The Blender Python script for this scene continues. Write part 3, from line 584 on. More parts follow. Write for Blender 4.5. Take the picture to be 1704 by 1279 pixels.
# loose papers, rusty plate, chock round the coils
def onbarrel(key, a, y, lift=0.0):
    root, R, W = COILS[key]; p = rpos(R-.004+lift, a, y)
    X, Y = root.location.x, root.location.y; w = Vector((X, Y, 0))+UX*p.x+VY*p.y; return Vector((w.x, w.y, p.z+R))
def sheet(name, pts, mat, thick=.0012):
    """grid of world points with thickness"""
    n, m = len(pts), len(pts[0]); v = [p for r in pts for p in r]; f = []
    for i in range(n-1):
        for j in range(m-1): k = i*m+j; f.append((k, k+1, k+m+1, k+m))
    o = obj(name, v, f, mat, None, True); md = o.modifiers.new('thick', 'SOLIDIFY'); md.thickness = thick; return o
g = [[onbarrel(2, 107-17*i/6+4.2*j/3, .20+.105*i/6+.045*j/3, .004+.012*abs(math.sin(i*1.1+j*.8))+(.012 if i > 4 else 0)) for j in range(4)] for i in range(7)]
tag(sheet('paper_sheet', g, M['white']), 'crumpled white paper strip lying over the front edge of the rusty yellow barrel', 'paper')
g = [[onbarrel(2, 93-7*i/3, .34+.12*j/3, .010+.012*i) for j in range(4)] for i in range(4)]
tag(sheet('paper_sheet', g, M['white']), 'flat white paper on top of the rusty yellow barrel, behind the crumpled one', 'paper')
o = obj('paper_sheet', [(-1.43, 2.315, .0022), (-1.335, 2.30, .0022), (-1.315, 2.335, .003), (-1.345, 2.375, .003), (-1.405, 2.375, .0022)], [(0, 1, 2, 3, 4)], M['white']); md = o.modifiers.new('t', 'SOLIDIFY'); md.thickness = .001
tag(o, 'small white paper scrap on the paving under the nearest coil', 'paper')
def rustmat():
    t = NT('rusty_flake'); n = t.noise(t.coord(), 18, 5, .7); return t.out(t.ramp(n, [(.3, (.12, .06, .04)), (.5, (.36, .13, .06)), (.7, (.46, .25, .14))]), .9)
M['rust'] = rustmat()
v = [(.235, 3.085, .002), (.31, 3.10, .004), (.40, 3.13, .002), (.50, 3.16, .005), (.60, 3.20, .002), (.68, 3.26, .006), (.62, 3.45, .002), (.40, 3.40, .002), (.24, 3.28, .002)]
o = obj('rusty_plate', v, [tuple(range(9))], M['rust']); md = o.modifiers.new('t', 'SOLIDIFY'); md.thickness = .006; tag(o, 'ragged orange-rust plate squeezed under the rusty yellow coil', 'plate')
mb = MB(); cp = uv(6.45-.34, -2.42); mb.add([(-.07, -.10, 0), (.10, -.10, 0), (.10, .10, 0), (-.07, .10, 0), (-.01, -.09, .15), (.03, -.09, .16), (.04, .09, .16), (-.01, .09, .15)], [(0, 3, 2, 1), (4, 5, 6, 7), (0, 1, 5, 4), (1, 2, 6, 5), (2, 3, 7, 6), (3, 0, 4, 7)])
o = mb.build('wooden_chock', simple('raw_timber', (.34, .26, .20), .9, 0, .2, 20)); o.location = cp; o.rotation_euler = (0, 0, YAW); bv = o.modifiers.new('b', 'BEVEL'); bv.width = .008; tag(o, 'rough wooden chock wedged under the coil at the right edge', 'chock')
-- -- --
▶ [What is needed]: Go through the listing above and restate it word for word.

▶ [Output below]:
The Blender Python script for this scene continues. Write part 3, from line 584 on. More parts follow. Write for Blender 4.5. Take the picture to be 1704 by 1279 pixels.
# loose papers, rusty plate, chock round the coils
def onbarrel(key, a, y, lift=0.0):
    root, R, W = COILS[key]; p = rpos(R-.004+lift, a, y)
    X, Y = root.location.x, root.location.y; w = Vector((X, Y, 0))+UX*p.x+VY*p.y; return Vector((w.x, w.y, p.z+R))
def sheet(name, pts, mat, thick=.0012):
    """grid of world points with thickness"""
    n, m = len(pts), len(pts[0]); v = [p for r in pts for p in r]; f = []
    for i in range(n-1):
        for j in range(m-1): k = i*m+j; f.append((k, k+1, k+m+1, k+m))
    o = obj(name, v, f, mat, None, True); md = o.modifiers.new('thick', 'SOLIDIFY'); md.thickness = thick; return o
g = [[onbarrel(2, 107-17*i/6+4.2*j/3, .20+.105*i/6+.045*j/3, .004+.012*abs(math.sin(i*1.1+j*.8))+(.012 if i > 4 else 0)) for j in range(4)] for i in range(7)]
tag(sheet('paper_sheet', g, M['white']), 'crumpled white paper strip lying over the front edge of the rusty yellow barrel', 'paper')
g = [[onbarrel(2, 93-7*i/3, .34+.12*j/3, .010+.012*i) for j in range(4)] for i in range(4)]
tag(sheet('paper_sheet', g, M['white']), 'flat white paper on top of the rusty yellow barrel, behind the crumpled one', 'paper')
o = obj('paper_sheet', [(-1.43, 2.315, .0022), (-1.335, 2.30, .0022), (-1.315, 2.335, .003), (-1.345, 2.375, .003), (-1.405, 2.375, .0022)], [(0, 1, 2, 3, 4)], M['white']); md = o.modifiers.new('t', 'SOLIDIFY'); md.thickness = .001
tag(o, 'small white paper scrap on the paving under the nearest coil', 'paper')
def rustmat():
    t = NT('rusty_flake'); n = t.noise(t.coord(), 18, 5, .7); return t.out(t.ramp(n, [(.3, (.12, .06, .04)), (.5, (.36, .13, .06)), (.7, (.46, .25, .14))]), .9)
M['rust'] = rustmat()
v = [(.235, 3.085, .002), (.31, 3.10, .004), (.40, 3.13, .002), (.50, 3.16, .005), (.60, 3.20, .002), (.68, 3.26, .006), (.62, 3.45, .002), (.40, 3.40, .002), (.24, 3.28, .002)]
o = obj('rusty_plate', v, [tuple(range(9))], M['rust']); md = o.modifiers.new('t', 'SOLIDIFY'); md.thickness = .006; tag(o, 'ragged orange-rust plate squeezed under the rusty yellow coil', 'plate')
mb = MB(); cp = uv(6.45-.34, -2.42); mb.add([(-.07, -.10, 0), (.10, -.10, 0), (.10, .10, 0), (-.07, .10, 0), (-.01, -.09, .15), (.03, -.09, .16), (.04, .09, .16), (-.01, .09, .15)], [(0, 3, 2, 1), (4, 5, 6, 7), (0, 1, 5, 4), (1, 2, 6, 5), (2, 3, 7, 6), (3, 0, 4, 7)])
o = mb.build('wooden_chock', simple('raw_timber', (.34, .26, .20), .9, 0, .2, 20)); o.location = cp; o.rotation_euler = (0, 0, YAW); bv = o.modifiers.new('b', 'BEVEL'); bv.width = .008; tag(o, 'rough wooden chock wedged under the coil at the right edge', 'chock')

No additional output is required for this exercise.